>> begin
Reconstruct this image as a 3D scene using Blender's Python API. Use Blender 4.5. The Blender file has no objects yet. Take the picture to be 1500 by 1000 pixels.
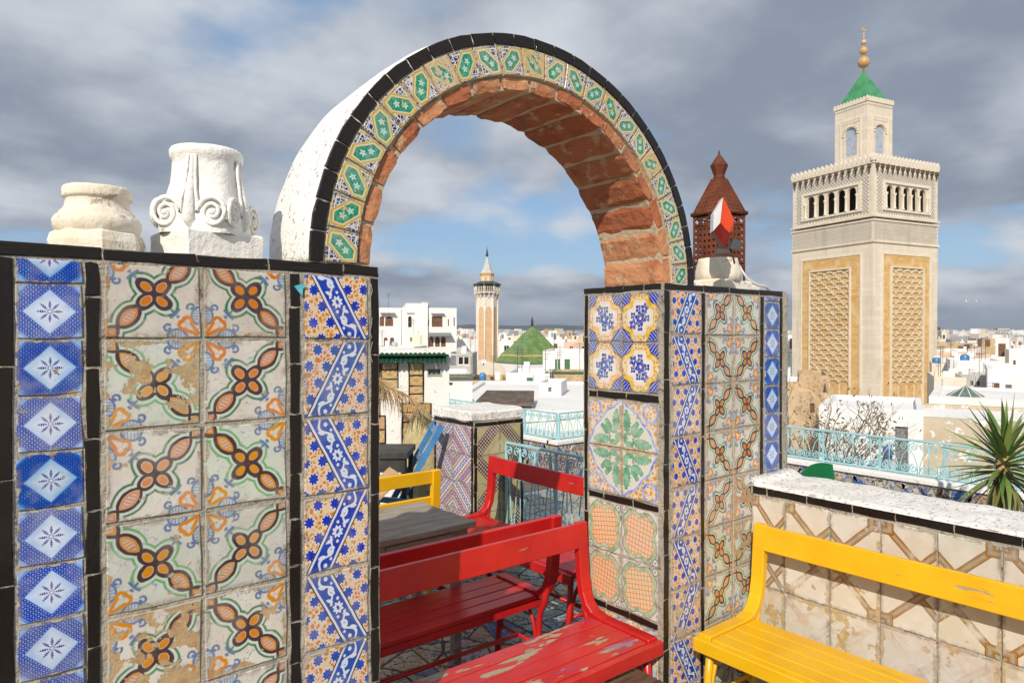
import bpy, bmesh, math, random
from mathutils import Vector, Matrix, noise as mnoise
R = math.radians
sc = bpy.context.scene
COL = sc.collection
rnd = random.Random(7)

# ------------------------------------------------------------------ camera
# terrace axes: X runs along the tiled wall, Y goes away through it; the view is turned 38.7 degrees from +Y
YAW = R(38.7)
FW = Vector((math.sin(YAW), math.cos(YAW), 0)); RT = Vector((math.cos(YAW), -math.sin(YAW), 0))
EYE = 1.70
cam = bpy.data.cameras.new('camera'); camo = bpy.data.objects.new('camera', cam); COL.objects.link(camo)
cam.sensor_width = 36; cam.lens = 24.0; cam.clip_start = 0.05; cam.clip_end = 20000
camo.location = (0, 0, EYE); camo.rotation_euler = (R(90 - 0.57), 0, -YAW)
sc.camera = camo

# ------------------------------------------------------------------ light
SUN_AZ = (-0.809, -0.588); SUN_EL = R(34)
w = bpy.data.worlds.new('World'); sc.world = w; w.use_nodes = True
def build_world():
    nt = w.node_tree; nt.nodes.clear(); N = nt.nodes.new; L = nt.links.new
    out = N('ShaderNodeOutputWorld'); bg = N('ShaderNodeBackground'); bg.inputs[1].default_value = 0.10
    sky = N('ShaderNodeTexSky'); sky.sky_type = 'NISHITA'; sky.sun_disc = False
    sky.sun_elevation = SUN_EL; sky.sun_rotation = math.atan2(SUN_AZ[0], SUN_AZ[1]); sky.dust_density = 0.6; sky.air_density = 1.0
    tc = N('ShaderNodeTexCoord'); sep = N('ShaderNodeSeparateXYZ'); L(tc.outputs['Generated'], sep.inputs[0])
    def m(op, a, b=None, c=None, clamp=False):
        n = N('ShaderNodeMath'); n.operation = op; n.use_clamp = clamp
        for i, x in enumerate((a, b, c)):
            if x is None: continue
            if isinstance(x, (int, float)): n.inputs[i].default_value = x
            else: L(x, n.inputs[i])
        return n.outputs[0]
    def mix(f, a, b):
        n = N('ShaderNodeMix'); n.data_type = 'RGBA'
        for s, x in ((n.inputs[0], f), (n.inputs[6], a), (n.inputs[7], b)):
            if isinstance(x, (int, float)): s.default_value = x
            elif isinstance(x, tuple): s.default_value = (*x, 1)
            else: L(x, s)
        return n.outputs[2]
    def ramp(x, a, b):
        n = N('ShaderNodeMapRange'); n.interpolation_type = 'SMOOTHSTEP'; L(x, n.inputs[0]); n.inputs[1].default_value = a; n.inputs[2].default_value = b
        return n.outputs[0]
    z = m('MAXIMUM', sep.outputs[2], 0.0); den = m('ADD', z, 0.24)
    cv = N('ShaderNodeCombineXYZ'); L(m('DIVIDE', sep.outputs[0], den), cv.inputs[0]); L(m('DIVIDE', sep.outputs[1], den), cv.inputs[1]); cv.inputs[2].default_value = 3.7
    def noise(s, d, r, dist=0.0, lac=2.0):
        n = N('ShaderNodeTexNoise'); L(cv.outputs[0], n.inputs['Vector']); n.inputs['Scale'].default_value = s; n.inputs['Detail'].default_value = d
        n.inputs['Roughness'].default_value = r; n.inputs['Distortion'].default_value = dist; return n.outputs['Fac']
    n1 = noise(0.75, 6, 0.48, 0.2); n2 = noise(1.2, 5, 0.45, 0.0); n3 = noise(3.0, 6, 0.52, 0.0)
    # cover: a broken layer, thinner in the far belt above the horizon
    belt = m('MULTIPLY', ramp(z, 0.055, 0.095), m('SUBTRACT', 1.0, ramp(z, 0.105, 0.16)))
    cover = ramp(m('SUBTRACT', m('ADD', m('MULTIPLY', n1, 0.75), m('MULTIPLY', n3, 0.25)), m('MULTIPLY', belt, 0.10)), 0.345, 0.46)
    lightness = m('ADD', m('MULTIPLY', n2, 0.62), m('MULTIPLY', n3, 0.38))
    cl = mix(ramp(lightness, 0.37, 0.64), (2.75, 3.22, 4.10), (6.9, 7.3, 7.9))
    low = m('SUBTRACT', 1.0, ramp(z, 0.0, 0.075))
    cl = mix(m('MULTIPLY', low, 0.75), cl, (1.75, 2.35, 3.35))
    blue = mix(0.55, sky.outputs[0], (3.0, 5.3, 8.6))
    col = mix(cover, blue, cl)
    L(col, bg.inputs[0]); L(bg.outputs[0], out.inputs[0])
build_world()
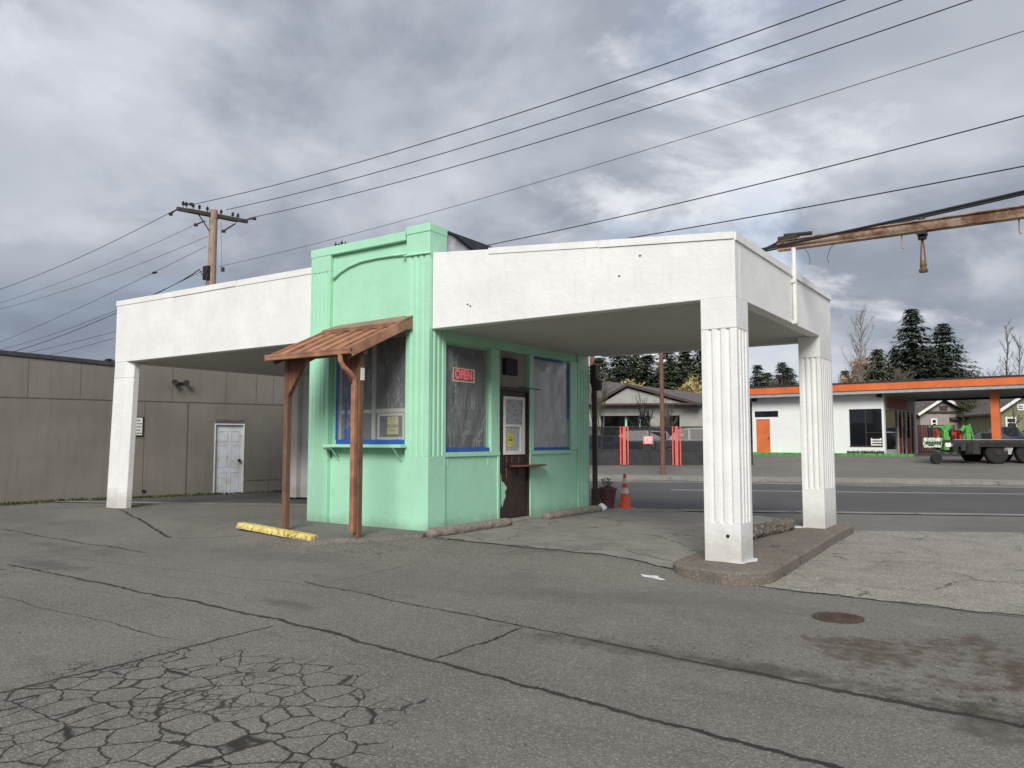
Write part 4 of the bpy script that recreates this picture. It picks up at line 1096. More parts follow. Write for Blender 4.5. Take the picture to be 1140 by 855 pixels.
k.tube([PX(231,305,PD-.3), PX(229,320,PD-.3), PX(231,335,PD-.3)], .02, 5); k.build('cable_bracket', M['black'], UP)
k = MB(); k.tube([PX(246,248,PD-.4), PX(247,300,PD-.4)], .006, 3); k.lathe(PX(248,300,PD-.3), [(0,-.08),(.07,-.08),(.07,.08),(0,.08)], 8); k.build('guy_wire', M['darkmetal'], UP)

# ------------------------------------------------------------------ grey building at left
GWE = empty('grey_building', GW.loc(0), 'long low grey building with a stained white door at left', 'building', GW.rot())
def gx(px): return GW.x(px)
k = MB(); dl, dr_ = gx(238.5), gx(272)
zt = 2.06
def wallbox(mb, x0, x1, z0, z1a, z1b=None, y0=0, y1=.25):
    z1b = z1a if z1b is None else z1b
    mb.hexa([(x0,y0,z0),(x1,y0,z0),(x1,y1,z0),(x0,y1,z0),(x0,y0,z1a),(x1,y0,z1b),(x1,y1,z1b),(x0,y1,z1a)])
xk = gx(128)
wallbox(k, -16, xk, -.3, 3.74+16*.055, 3.60); wallbox(k, xk, dl, -.3, 3.95); wallbox(k, dl, dr_, zt, 3.95); wallbox(k, dr_, 16, -.3, 3.95)
k.box(-16,16,.25,9,-.3,3.0)
k.build('wall', M['graywall'], GWE, local=True)
k = MB(); wallbox(k, -16.1, xk, 3.5, 3.80+16*.055, 3.665, -.05, -.001)
k.v = [(x,y,(z if z > 3.55 else 3.66+(xk-x)*.055*1.0)) if False else (x,y,z) for x,y,z in k.v]
k = MB()
k.hexa([(-16.1,-.05,4.56),(xk,-.05,3.55),(xk,.3,3.55),(-16.1,.3,4.56),(-16.1,-.05,4.66),(xk,-.05,3.65),(xk,.3,3.65),(-16.1,.3,4.66)])
k.box(xk+.002,16,-.05,.3,3.95,4.05)
k.build('roof_edge', M['roofcap'], GWE, local=True)
k = MB()
k.box(-16,16,-.012,-.001,2.632,2.655); 
for px in (-60, 28, 87, 190, 250, 284, 303): k.box(gx(px)-.005, gx(px)+.005, -.006, -.001, 2.66, 3.6)
for px in (-90, 208): k.box(gx(px)-.012, gx(px)+.012, -.012, -.001, -.1, 2.63)
for px, z0, z1 in ((160,0,2.6),(300,0,.5)): k.box(gx(px)-.004, gx(px)+.004, -.008, -.001, z0, z1)
k.box(dr_+.1,16,-.010,-.001,.42,.435)
k.build('panel_seam', plain('dark seam', (.10,.091,.078), .9), GWE, local=True)
k = MB(); k.box(dl+.035, dr_-.035, .05, .09, .0, zt-.035); d_ = k.build('door', M['olddoor'], GWE, local=True)
k = MB()
w_ = (dr_-dl-.07); 
for a0, a1, z0, z1 in ((.12,.44,.15,.68),(.56,.88,.15,.68),(.12,.44,.82,1.45),(.56,.88,.82,1.45),(.12,.44,1.56,1.86),(.56,.88,1.56,1.86)):
    x0, x1 = dl+.035+a0*w_, dl+.035+a1*w_
    for q_ in ((x0,x1,z0,z0+.02),(x0,x1,z1-.02,z1),(x0,x0+.02,z0+.02,z1-.02),(x1-.02,x1,z0+.02,z1-.02)): k.box(q_[0],q_[1],.042,.0495,q_[2],q_[3])
k.build('raised_panel', M['olddoor'], d_, local=True)
k = MB(); k.lathe((dr_-.13,.0,1.0), [(0,-.02),(.05,-.02),(.05,.0),(.02,.01),(.02,.049),(0,.049)], 12, 'y'); k.build('door_knob', M['darkmetal'], d_, local=True)
k = MB(); k.box(dl,dl+.034,-.02,.1,0,zt); k.box(dr_-.034,dr_,-.02,.1,0,zt); k.box(dl+.035,dr_-.035,-.02,.1,zt-.034,zt); k.box(dr_-.03,dr_+.01,-.03,-.021,.4,.5); k.build('door_frame', M['offwhite'], GWE, local=True)
k = MB(); k.box(dl+.03,dr_-.03,-.012,-.001,zt+.012,zt+.11); k.build('door_header', plain('faded purple board', (.09,.08,.10), .8), GWE, local=True)
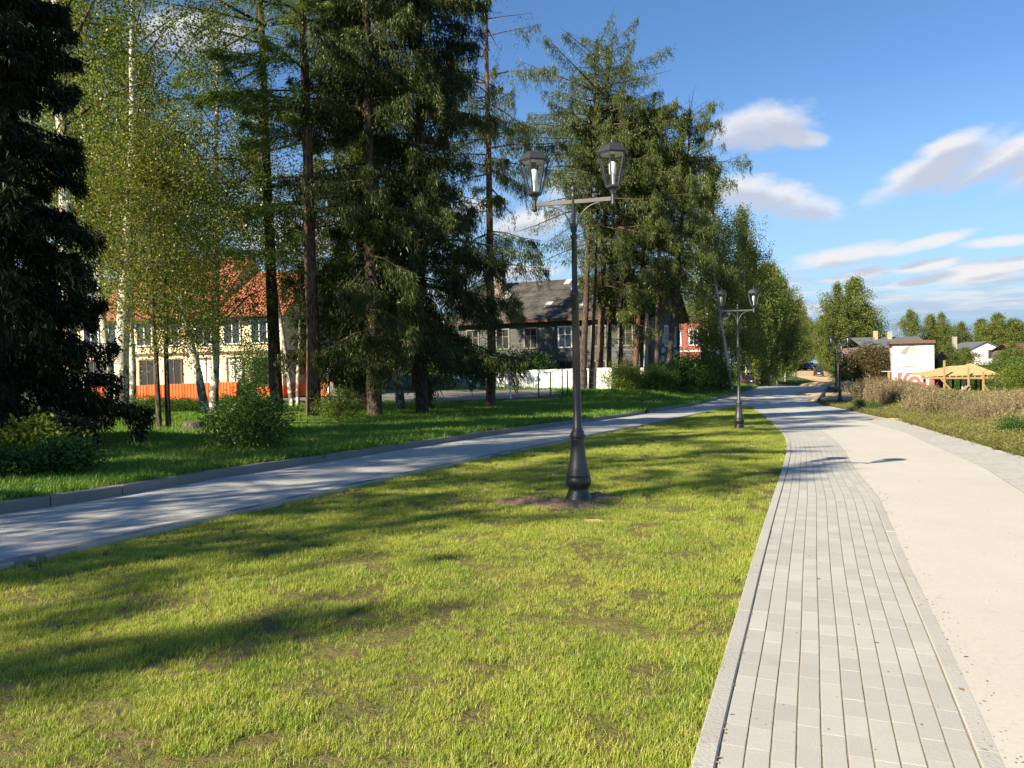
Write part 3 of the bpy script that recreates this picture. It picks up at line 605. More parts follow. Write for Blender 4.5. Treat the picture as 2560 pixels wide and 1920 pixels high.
# ------------------------------------------------------------------ soil and sand heaps
def mound(name, px, py, rx, ry, h, mat, hf=T, seed=1, rz=0, **kw):
    c = G(px, py, hf); n = 30; u = np.linspace(-1.15, 1.15, n); X, Y = np.meshgrid(u, u); d = np.sqrt(X**2+Y**2); x = c[0]+X*rx; y = c[1]+Y*ry
    fal = np.clip(1-d+(vn(x, y, 2.0/max(rx, ry)*1.2, seed)-.5)*.8, -.1, 1); fal = np.clip(fal, -.15, 1)
    z = hf(x, y)-.015+h*np.sqrt(np.clip(fal, 0, 1))*(.45+.9*vn(x, y, 5/rx, seed+1, 4)) - (fal <= 0)*.03
    V = np.stack([x-c[0], y-c[1], z-c[2]], 2).reshape(-1, 3); i, j = np.meshgrid(np.arange(n-1), np.arange(n-1), indexing='ij'); a = (i*n+j).ravel()
    o = link(name, mesh_np(name, V, np.stack([a, a+1, a+n+1, a+n], 1), [mat], smooth=False), loc=tuple(c), **kw); return o
mound('soil_patch', 1330, 1258, .50, .30, .10, M['soil'], seed=2, kind='stuff', label='heap of dug brown soil left of the near lamp base', cat='soil')
mound('soil_patch', 1490, 1246, .30, .20, .10, M['soil'], seed=3, kind='stuff', label='dark clods of soil just right of the near lamp base', cat='soil')
mound('soil_patch', 1446, 1266, .36, .22, .09, M['soil'], seed=4, kind='stuff', label='crumbled soil in front of the near lamp base', cat='soil')
mound('sand_patch', 1482, 1303, .15, .12, .04, M['sand'], seed=5, kind='stuff', label='small pale sandy patch in the grass before the near lamp', cat='sand')
mound('soil_patch', 1830, 1134, .9, .4, .03, M['soil'], seed=6, kind='stuff', label='flat reddish bare patch near the lawn tip', cat='soil')
mound('sand_heap', 2115, 1003, 2.4, 2.3, .45, M['sand'], seed=7, kind='stuff', label='yellow sand heaped round the third lamp base', cat='sand')
mound('sand_heap', 2100, 988, 3.2, 7.0, .22, M['sand'], seed=8, kind='stuff', label='spread sand between the third and fourth lamps', cat='sand')
mound('sand_heap', 2118, 966, 5.0, 4.0, .7, M['sand'], seed=9, kind='stuff', label='sand bank behind the dark distant car', cat='sand')
mound('sand_heap', 2030, 944, 2.5, 3.5, .3, M['sand'], seed=10, kind='stuff', label='low sand pile left of the dark distant car', cat='sand')
mound('sand_patch', 2225, 1051, 1.2, .8, .10, M['sand'], seed=11, kind='stuff', label='crumbs of sand along the right promenade edge', cat='sand')

# ------------------------------------------------------------------ street lamps
def hexring(r, h, n=6, rot=PI/6): return [(r*math.cos(rot+2*PI*i/n), r*math.sin(rot+2*PI*i/n), h) for i in range(n)]
def shift(pts, dx): return [(p[0]+dx, p[1], p[2]) for p in pts]
def make_lamp():
    r = empty('street_lamp')
    b = MB().lathe([(-.1,.17),(.0,.17),(.05,.165),(.065,.150),(.085,.148),(.10,.140),(.13,.128),(.165,.122),(.178,.135),(.21,.156),(.25,.162),(.285,.156),(.305,.140),(.312,.152),(.33,.150),(.43,.122),(.55,.100),(.66,.088),(.76,.083),(.775,.088),(.785,.083)], 32)
    b.build('base', M['pole'], r)
    p = MB().lathe([(.785,.083),(.80,.100),(.815,.104),(.83,.094),(.845,.082),(.86,.086),(.875,.078),(.885,.066),(.90,.070),(.915,.064),(.93,.053),(1.5,.049),(2.56,.0455),(2.565,.054),(2.59,.060),(2.615,.052),(2.63,.037),(3.28,.034),(3.285,.043),(3.31,.045),(3.325,.036),(3.34,.026),(3.79,.024),(3.80,.030),(3.83,.028),(3.84,.02),(3.855,.018),(3.87,.028),(3.90,.036),(3.93,.028),(3.945,.006)], 24)
    p.build('pole', M['pole'], r)
    MB().bar((-.475, 0, 3.74), (.475, 0, 3.74), .034, .048).build('crossbar', M['bar'], r)
    for s in (-1, 1):
        pts = [(s*(.03+.30*(1-math.cos(a))), 0, 3.36+.345*math.sin(a)) for a in np.linspace(0, PI/2, 10)]
        MB().tube(pts, .011, 8).build('brace', M['bar'], r)
        x = s*.5
        lt = MB().lathe([(3.655,.022),(3.665,.034),(3.69,.033),(3.70,.026),(3.80,.026),(3.805,.022)], 16, (x, 0, 0))
        lt.lathe([(3.80,.036),(3.83,.040),(3.855,.060),(3.865,.088),(3.885,.095)], 6, (x, 0, 0), smooth=False, rot=PI/6)
        a0, a1 = hexring(.088, 3.885), hexring(.186, 4.285)
        for i in range(6): lt.bar((a0[i][0]+x, a0[i][1], a0[i][2]), (a1[i][0]+x, a1[i][1], a1[i][2]), .017)
        for ring, w in ((a0, .018), (a1, .022)):
            for i in range(6): q, q2 = ring[i], ring[(i+1) % 6]; lt.bar((q[0]+x, q[1], q[2]), (q2[0]+x, q2[1], q2[2]), w)
        L_ = lt.build('lantern', M['pole'], r)
        rf = MB().lathe([(4.283,.195),(4.288,.212),(4.305,.205),(4.315,.190),(4.335,.178),(4.37,.150),(4.395,.115),(4.405,.085),(4.41,.0)], 6, (x, 0, 0), smooth=False, rot=PI/6); rf.build('roof', M['pole'], L_, bevel=.003)
        MB().lathe([(4.405,.03),(4.42,.022),(4.43,.012),(4.445,.018),(4.46,.014),(4.47,.006),(4.53,.002)], 10, (x, 0, 0)).build('finial', M['pole'], L_)
        MB().lathe([(4.275,.16),(4.279,.165)], 6, (x, 0, 0), smooth=False, rot=PI/6).build('reflector_plate', M['white'], L_)
        MB().lathe([(4.275,.030),(4.22,.032),(4.215,.026),(4.19,.026)][::-1], 14, (x, 0, 0)).build('socket', M['bar'], L_)
        MB().lathe([(3.895,.012),(3.97,.014),(4.03,.030),(4.045,.044),(4.16,.046),(4.185,.036),(4.19,.02)], 16, (x, 0, 0)).build('bulb', M['white_bulb'], L_)
        for i in range(6):
            j = (i+1) % 6; e = .97
            q = [a0[i], a0[j], a1[j], a1[i]]; MB().add([(v_[0]*e+x, v_[1]*e, v_[2]) for v_ in q], [(0, 1, 2, 3)]).build('glass_pane', M['glass'], L_)
    return r
def copy_tree(o, parent=None):
    c = o.copy(); COL.objects.link(c); c.parent = parent
    for ch in list(o.children): copy_tree(ch, c)
    return c
GL = 'black twin lantern street lamps along the promenade'
lamp = make_lamp()
for i, (px, py, rz, lab) in enumerate(((1447, 1251, -17.5, 'nearest black lamp post with two hexagonal lanterns, standing in the lawn'), (1848, 1071, -8, 'twin lantern lamp post at the far tip of the lawn'),
        (2100, 1012, -10, 'first twin lantern lamp on the right, rising from the yellow sand heap'), (2090, 983, -12, 'twin lantern lamp just behind the one in the sand heap'), (2094, 962.5, -14, 'farthest and smallest twin lantern lamp of the row'))):
    o = lamp if i == 0 else copy_tree(lamp); o.location = G(px, py, T); o.rotation_euler = (0, 0, R_(rz)); tag(o, lab, 'street lamp', GL)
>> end
What is required
Starting at the top of the listing above, reproduce each line up to and including the one with "sc.camera = camo"; omit the pictures.

Solved problem
Reconstruct this image as a 3D scene using Blender's Python API. Use Blender 4.5. The Blender file has no objects yet. Take the picture to be 1500 by 1000 pixels.
import bpy, bmesh, math, random
from mathutils import Vector, Matrix, noise as mnoise
R = math.radians
sc = bpy.context.scene
COL = sc.collection
rnd = random.Random(7)

# ------------------------------------------------------------------ camera
# terrace axes: X runs along the tiled wall, Y goes away through it; the view is turned 38.7 degrees from +Y
YAW = R(38.7)
FW = Vector((math.sin(YAW), math.cos(YAW), 0)); RT = Vector((math.cos(YAW), -math.sin(YAW), 0))
EYE = 1.70
cam = bpy.data.cameras.new('camera'); camo = bpy.data.objects.new('camera', cam); COL.objects.link(camo)
cam.sensor_width = 36; cam.lens = 24.0; cam.clip_start = 0.05; cam.clip_end = 20000
camo.location = (0, 0, EYE); camo.rotation_euler = (R(90 - 0.57), 0, -YAW)
sc.camera = camo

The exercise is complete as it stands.